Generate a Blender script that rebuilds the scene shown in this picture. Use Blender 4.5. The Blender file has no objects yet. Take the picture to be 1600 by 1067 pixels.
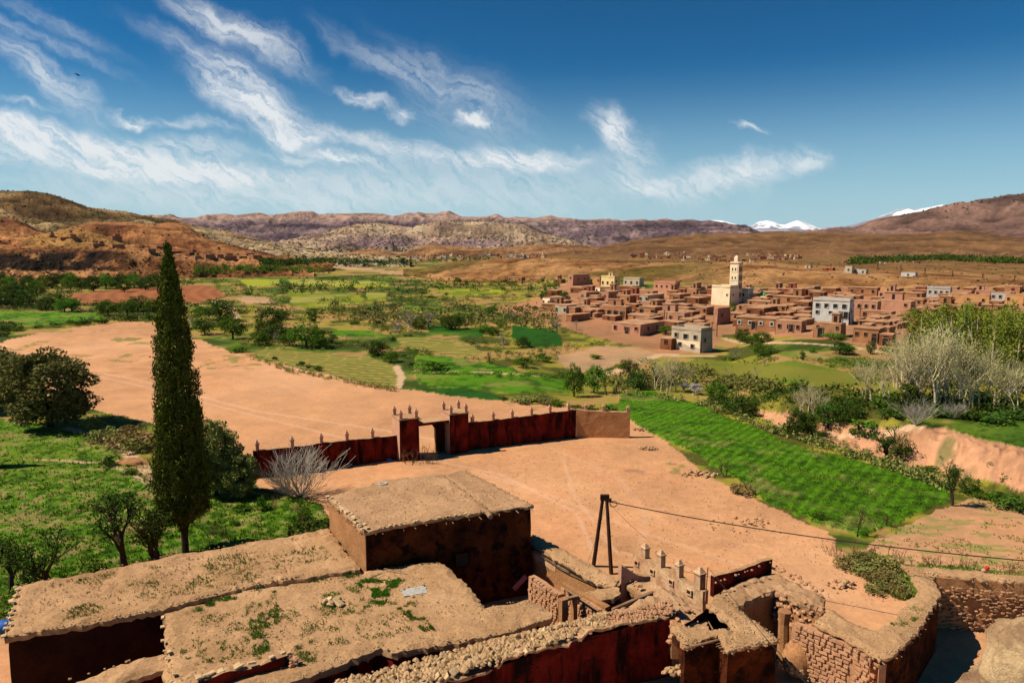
import bpy, bmesh, math, random
import numpy as np
from mathutils import Vector, Matrix
from mathutils.geometry import delaunay_2d_cdt
R = math.radians
rnd = random.Random(7)
rs = np.random.RandomState(11)

# ---------------------------------------------------------------- camera
S = bpy.context.scene
COL = S.collection
CH, F, HZ = 22.0, 1150.0, 385.0
PITCH = math.atan((533.5 - HZ) / F)
cd = bpy.data.cameras.new('camera'); cam = bpy.data.objects.new('camera', cd); COL.objects.link(cam)
cd.sensor_width = 36; cd.lens = 36 * F / 1600; cd.clip_start = .1; cd.clip_end = 60000
cam.location = (0, 0, CH); cam.rotation_euler = (math.pi / 2 - PITCH, 0, 0)
S.camera = cam

# ---------------------------------------------------------------- sun, sky, exposure
SUN = Vector((-1.0, -.10, 1.02 * math.tan(R(50)))).normalized()
sl = bpy.data.lights.new('sun', 'SUN'); sl.energy = 5.0; sl.angle = R(.5); sl.color = (1, .905, .76)
so = bpy.data.objects.new('sun', sl); COL.objects.link(so)
so.rotation_euler = (-SUN).to_track_quat('-Z', 'Y').to_euler()
S.view_settings.view_transform = 'Standard'; S.view_settings.look = 'None'
S.view_settings.exposure = .32; S.view_settings.gamma = 1; S.view_settings.use_curve_mapping = False
S.cycles.max_bounces = 4; S.cycles.diffuse_bounces = 1; S.cycles.transparent_max_bounces = 8
S.cycles.volume_bounces = 0

CP, SP = math.cos(PITCH), math.sin(PITCH)
def ray(u, v):
    a, b = (u - 800) / F, (533.5 - v) / F
    return np.array([a, CP + b * SP, -SP + b * CP])
def P(u, v, z=0.0):
    d = ray(u, v); t = (z - CH) / d[2]
    return Vector((d[0] * t, d[1] * t, z))
def Pr(u, v, r):
    d = ray(u, v); t = r / math.hypot(d[0], d[1])
    return Vector((d[0] * t, d[1] * t, CH + d[2] * t))
def proj(x, y, z):
    zz = np.asarray(z) - CH
    f = y * CP - zz * SP; up = y * SP + zz * CP
    f = np.where(np.abs(f) < .01, .01, f)
    return 800 + F * x / f, 533.5 - F * up / f
def ztop(p, v):
    b = (533.5 - v) / F
    dy, dz = CP + b * SP, -SP + b * CP
    return CH + p[1] / dy * dz

# world
W = bpy.data.worlds.new('World'); S.world = W; W.use_nodes = True
nt = W.node_tree; nt.nodes.clear()
def nd(t, **k):
    n = nt.nodes.new(t)
    for a, b in k.items():
        if a[0] == '_': n.inputs[a[1:] if not a[1:].isdigit() else int(a[1:])].default_value = b
        else: setattr(n, a, b)
    return n
def lk(a, b): nt.links.new(a, b)
def mth(op, a, b=None, c=None, clamp=False):
    n = nd('ShaderNodeMath', operation=op); n.use_clamp = clamp
    for i, v in enumerate((a, b, c)):
        if v is None: continue
        if isinstance(v, (int, float)): n.inputs[i].default_value = v
        else: lk(v, n.inputs[i])
    return n.outputs[0]
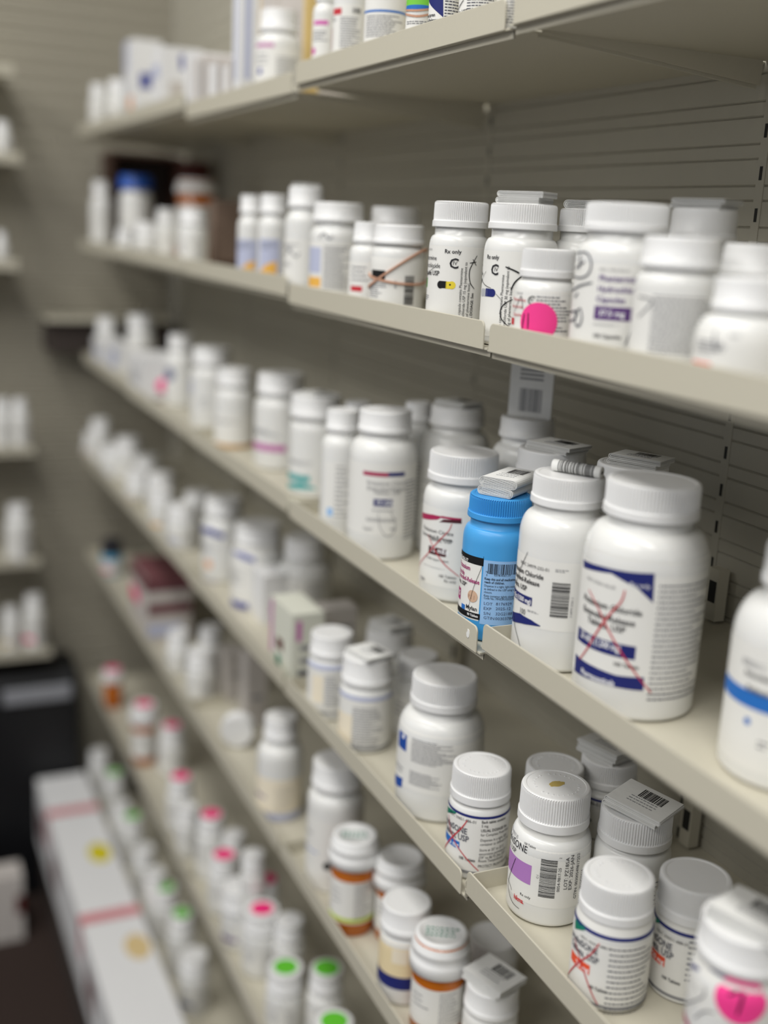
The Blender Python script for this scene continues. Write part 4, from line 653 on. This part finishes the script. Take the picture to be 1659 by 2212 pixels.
Bt('S5b','white bottle with a violet mark beside an empty stretch of fifth shelf',G5)
Bt('S5d','small white bottle behind the striped parcels on the fifth shelf',G5)
Bt('S5e','small white bottle between the striped parcels and the brighter bottle, fifth shelf',G5)
Bt('S5f','white bottle last before the empty stretch of the fifth shelf',G5)
Bt('S5g','white bottle in the back row before the empty stretch, fifth shelf',G5)
Bt('S5h','blue bottle with a black cap at the far end of the fifth shelf',G5,bm='cyan_body',cm='black_cap',style='band:pinks')
V=dict(kind='vial',bm='amber',name='prescription_vial',cat='vial')
Bt('S6vA','slim amber vial with a pink topped cap at the far end of the sixth shelf',G6,sticker='pinks',style='none',**V)
Bt('S6vB','wider amber vial with a pink topped cap near the far end, sixth shelf',G6,sticker='pinks',**V)
Bt('S6a','white bottle with pink cap dot behind the wider amber vial, sixth shelf',G6,sticker='pinks')
Bt('S6b','white bottle with pink cap dot, first in the front row after the amber vials',G6,sticker='pinks')
Bt('S6c','white bottle with pink cap dot behind a plain capped one, sixth shelf',G6,sticker='pinks')
Bt('S6d','slim plain capped white bottle at the lip, farther part of the sixth shelf',G6)
Bt('S6e','white bottle with pink cap dot at the lip in the middle of the sixth shelf',G6,sticker='pinks')
Bt('S6f','plain capped white bottle behind the middle pink dotted bottle, sixth shelf',G6)
Bt('S6g','tall slim plain capped white bottle in the middle of the sixth shelf',G6)
Bt('S6h','white bottle with dark pink cap dot at the back, nearer half of sixth shelf',G6,sticker='pinks')
Bt('S6i','wide capped white jar with a violet label mark on the sixth shelf',G6,style='band:purple')
Bt('S6j','nearest white bottle with a pink cap dot on the sixth shelf',G6,sticker='pinks')
Bt('S6k','plain capped white bottle behind the nearest pink dotted bottle',G6)
Bt('S6l','white bottle with a green cap dot, leftmost of three, sixth shelf',G6,sticker='greens')
Bt('S6m','white bottle with a green cap dot, rearmost of three, sixth shelf',G6,sticker='greens')
Bt('S6n','white bottle with a green cap dot, nearest of three, sixth shelf',G6,sticker='greens')
Bt('S7a','white bottle with plain cap at the far end of the lowest shelf',G7)
Bt('S7b','white bottle with green cap dot, farthest of four on the lowest shelf',G7,sticker='greens')
Bt('S7c','white bottle with green cap dot, second farthest of four on the lowest shelf',G7,sticker='greens')
Bt('S7d','white bottle with green cap dot, second nearest of four on the lowest shelf',G7,sticker='greens')
Bt('S7e','white bottle with green cap dot, nearest of four on the lowest shelf',G7,sticker='greens')
Bt('S7f','plain capped white bottle between the two farthest green dotted ones, lowest shelf',G7)
Bt('S7g','plain capped white bottle right after the second farthest green dotted one, lowest shelf',G7)
Bt('S7h','tall plain capped white bottle before the second nearest green dotted one, lowest shelf',G7)
Bt('S7i','nearest plain capped white bottle at the end of the lowest row',G7,style='band:bluegrey2')
GE='bottles on the end wall shelves'
Bt('E1a','white bottle on the second highest end wall shelf at the left edge',GE)
Bt('E2a','white bottle on the third highest end wall shelf at the left edge',GE)
Bt('E3a','white bottle at the end of the fourth end wall shelf',GE)
Bt('E3b','white bottle at the left edge on the fourth end wall shelf',GE)
Bt('E4a','wide white bottle on the fifth end wall shelf',GE)
Bt('E5a','white bottle with tan base stripe on the lowest end wall shelf',GE,style='band:tanst')
Bt('E5b','white bottle with pink sticker at the end of the lowest end wall shelf',GE,style='band:pinks')
# ---------------------------------------------------------------- loose cap lying on its edge
def loose():
    # stands on its rim
    b=cap_mesh(19,14,0,'cap_plastic',False); o=b.build('bottle_cap'); o.location=(-1.108,.352,.6381+.0191); o.rotation_euler=(math.radians(90),0,math.radians(62))
    tag(o,'white bottle cap lying on its edge on the empty stretch of fifth shelf','bottle cap')
loose()
# ---------------------------------------------------------------- leaflets on the caps
def leaflet(on,label,w,d,h,rz,slabs=1,dx=0,dy=0,prnt=True,name='folded_leaflet',both=False,tilt=0,lift=0,bar=True):
    X,Y,Z,R,H,cR,cH=PB[on]; b=MB(); hs=h/slabs
    for s_ in range(slabs):
        z0=s_*hs+.05; nl=max(2,int(hs/1.1)); ww=w-(slabs-1-s_)*1.5 if slabs>1 else w; x0=-w/2+(s_%2)*.8
        for k in range(nl):
            ins=k*.5*hs/nl
            a0,a1=x0+ins*1.1,x0+ww-(ins*1.1 if both else random.uniform(0,.6)); lo,hi=z0+ins,z0+hs-.25-ins; rr=(hi-lo)/2
            if rr<.25: break
            out=[];inn=[]
            def path(off):
                P=[]; r=rr-off
                if both:
                    for i in range(9): t=-math.pi/2+math.pi*i/8; P.append((a1-rr+r*math.cos(t),lo+rr+r*math.sin(t)))
                else: P+= [(a1,lo+off),(a1,hi-off)]
                for i in range(9): t=math.pi/2+math.pi*i/8; P.append((a0+rr+r*math.cos(t),lo+rr+r*math.sin(t)))
                return P
            o_,i_=path(0),path(min(.28,rr*.6)); n=len(o_); y0,y1=-d/2+random.uniform(0,.5),d/2-random.uniform(0,.5)
            vs=[(x/1000,y0/1000,z/1000) for x,z in o_]+[(x/1000,y1/1000,z/1000) for x,z in o_]+[(x/1000,y0/1000,z/1000) for x,z in i_]+[(x/1000,y1/1000,z/1000) for x,z in i_]
            fs=[]
            for i in range(n):
                j=(i+1)%n; fs+=[(i,j,n+j,n+i),(2*n+i,3*n+i,3*n+j,2*n+j),(i,2*n+i,2*n+j,j),(n+i,n+j,3*n+j,3*n+i)]
            b.add(vs,fs,'leaflet_paper')
    zt=h-.2+.05
    if bar:
        x=-w*.12; 
        while x<w*.3:
            wd=random.choice([.25,.4,.7]); b.box(x/1000,(x+wd)/1000,.02*d/1000,.36*d/1000,(zt-.05)/1000,(zt+.04)/1000,'black'); x+=wd+random.choice([.25,.4,.6])
    if prnt:
        for j in range(3):
            y=-.05*d-j*.1*d; x=-w*.2
            while x<w*.25:
                wd=random.uniform(.8,2.4); b.box(x/1000,(x+wd)/1000,y/1000,(y+.6)/1000,(zt-.05)/1000,(zt+.03)/1000,'ink2'); x+=wd+.5
    o=b.build(name); o.location=(X+dx/1000,Y+dy/1000,Z+(H+lift)/1000); o.rotation_euler=(0,math.radians(tilt),math.radians(rz)); tag(o,label,'leaflet','package leaflets lying on bottle caps'); return o
leaflet('S2b','double folded paper leaflet on the cap of the navy capsule bottle',30,18,7,30,2,dx=1,bar=False,prnt=False)
leaflet('S2c','rolled printed leaflet just right of the thick double folded one, second shelf',26,12,5,30,1,both=True,dx=1)
leaflet('S2f','crumpled leaflet on the bottle behind the large handwritten one',30,22,5,24,2)
leaflet('S2n','thin folded paper on the tall slim bottle, second shelf',18,16,3,20,1,bar=False)
leaflet('S3D','thick flattened leaflet rolls stacked on the blue cap',25,37,11.5,34,2,both=True,dx=-3,dy=7)
X,Y,Z,R,H,cR,cH=PB['S3C']; b=MB(); random.seed(11)
b.lathe([(.001,-.0145),(.0031,-.0145),(.0033,-.014),(.0033,.014),(.0031,.0145),(.001,.0145)],'leaflet_paper',24)
z=-.0105
while z<.010:
    wd=random.choice([.0003,.0005,.0008]); b.lathe([(.0033,z),(.00338,z),(.00338,z+wd),(.0033,z+wd)],'black',24,smooth=False); z+=wd+random.choice([.0003,.0005,.0007])
o=b.build('rolled_leaflet'); o.location=(X+.004,Y+.002,Z+H/1000+.0033); o.rotation_euler=(math.radians(90),0,math.radians(122)); tag(o,'small rolled leaflet with barcode on the cap beside the blue bottle','leaflet','package leaflets lying on bottle caps')
leaflet('S3Q','folded leaflet on the bottle behind the largest bottle',32,20,6,28,2,dx=6)
leaflet('S3P','crumpled dark printed leaflet on the wide bottle behind the blue one',34,24,5,20,2,dx=6)
leaflet('S3N','dark printed leaflet on the bottle behind the crimson label bottle',30,22,4,18,2,dx=0)
leaflet('S3H','thin leaflet on the cap of the teal marked bottle',24,20,2.5,10,1)
leaflet('S4e','leaflet with barcode draped over the wide ribbed cap, fourth shelf',36,30,6,25,2,dx=5,dy=-1,tilt=6,lift=1.8)
leaflet('S4g','printed leaflet on the rearmost bottle of the fourth shelf',34,26,9,15,3,dx=-2)
leaflet('S4d','leaflet with barcode on the bottle with sticker 7',36,26,7,20,2,dx=4)
leaflet('S4j','glossy folded leaflet on the banded bottle, fourth shelf',32,26,4.5,12,2,dx=3)
leaflet('S4l','folded leaflets on the back row bottle behind the banded pair',32,24,6,12,2)
leaflet('S5l','leaflet with small barcode on the bottle at the bottom of the picture',36,28,8,18,3,dx=1)
# upright barcode card behind
X,Y,Z,R,H,cR,cH=PB['S3O']; b=MB(); b.box(-.0155,.0155,0,.0022,0,.042,'leaflet_paper')
x=-.008
while x<.008:
    wd=random.choice([.0003,.0006,.001]); b.box(x,x+wd,-.00012,.0001,.004,.020,'grey'); x+=wd+random.choice([.0003,.0006])
for j in range(3): b.box(-.0085,.0085,-.00012,.0001,.026+j*.003,.0275+j*.003,'grey')
o=b.build('barcode_card'); o.location=(X+.004,Y-.002,Z+H/1000); o.rotation_euler=(0,0,math.radians(40)); tag(o,'upright white card with barcode standing on a back row cap, third shelf','card')
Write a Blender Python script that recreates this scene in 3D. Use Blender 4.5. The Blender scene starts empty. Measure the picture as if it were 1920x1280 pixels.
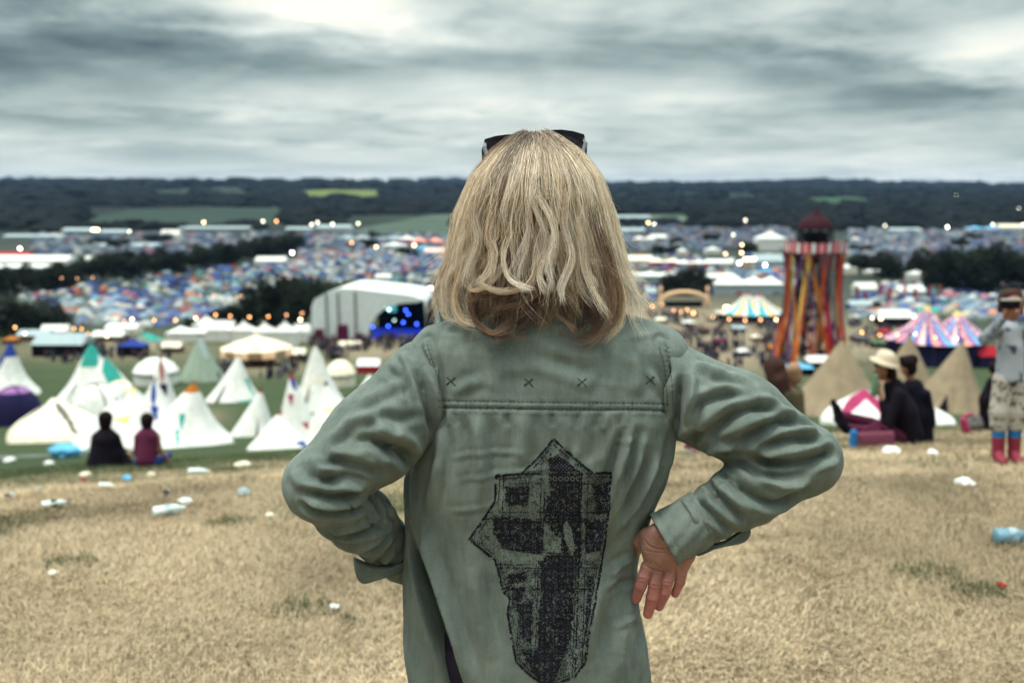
import bpy, math, random
import numpy as np
from mathutils import Vector
from mathutils.bvhtree import BVHTree

scene = bpy.context.scene
random.seed(7)
RNG = np.random.default_rng(11)

# ------------------------------------------------------------------ camera
PITCH = math.radians(8.8)
EYE = 1.55
cam_data = bpy.data.cameras.new("camera")
cam = bpy.data.objects.new("camera", cam_data)
scene.collection.objects.link(cam)
cam.location = (0, 0, EYE)
cam.rotation_euler = (math.radians(90) - PITCH, 0, 0)
cam_data.lens = 35.0
cam_data.sensor_width = 36.0
cam_data.sensor_fit = 'HORIZONTAL'
cam_data.clip_start = 0.05
cam_data.clip_end = 30000
cam_data.dof.use_dof = True
cam_data.dof.focus_distance = 1.63
cam_data.dof.aperture_fstop = 3.7
cam_data.dof.aperture_blades = 0
scene.camera = cam

scene.view_settings.view_transform = 'Standard'
scene.view_settings.look = 'None'
scene.view_settings.exposure = 0.35
scene.view_settings.gamma = 1.0
scene.cycles.use_denoising = True
scene.cycles.max_bounces = 6
scene.cycles.diffuse_bounces = 3
scene.cycles.transparent_max_bounces = 8
scene.cycles.volume_bounces = 0
scene.cycles.sample_clamp_indirect = 4.0

# ------------------------------------------------------------------ sun
SUN_EL, SUN_AZ = math.radians(71), math.radians(-118)     # azimuth from +Y towards +X
sun_data = bpy.data.lights.new("sun", 'SUN')
sun_data.energy = 2.1
sun_data.angle = math.radians(15)
sun_data.color = (1.0, 0.93, 0.80)
sun = bpy.data.objects.new("sun", sun_data)
scene.collection.objects.link(sun)
_sd = Vector((math.sin(SUN_AZ) * math.cos(SUN_EL), math.cos(SUN_AZ) * math.cos(SUN_EL), math.sin(SUN_EL)))
sun.rotation_euler = _sd.to_track_quat('Z', 'Y').to_euler()

# ------------------------------------------------------------------ world: overcast sky
world = bpy.data.worlds.new("World")
scene.world = world
world.use_nodes = True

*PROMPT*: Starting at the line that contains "Write a Blender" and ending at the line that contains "from mathutils.bvhtree import BVHTree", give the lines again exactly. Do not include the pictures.

*ANSWER TO THIS EXERCISE*:
Write a Blender Python script that recreates this scene in 3D. Use Blender 4.5. The Blender scene starts empty. Measure the picture as if it were 1920x1280 pixels.
import bpy, math, random
import numpy as np
from mathutils import Vector
from mathutils.bvhtree import BVHTree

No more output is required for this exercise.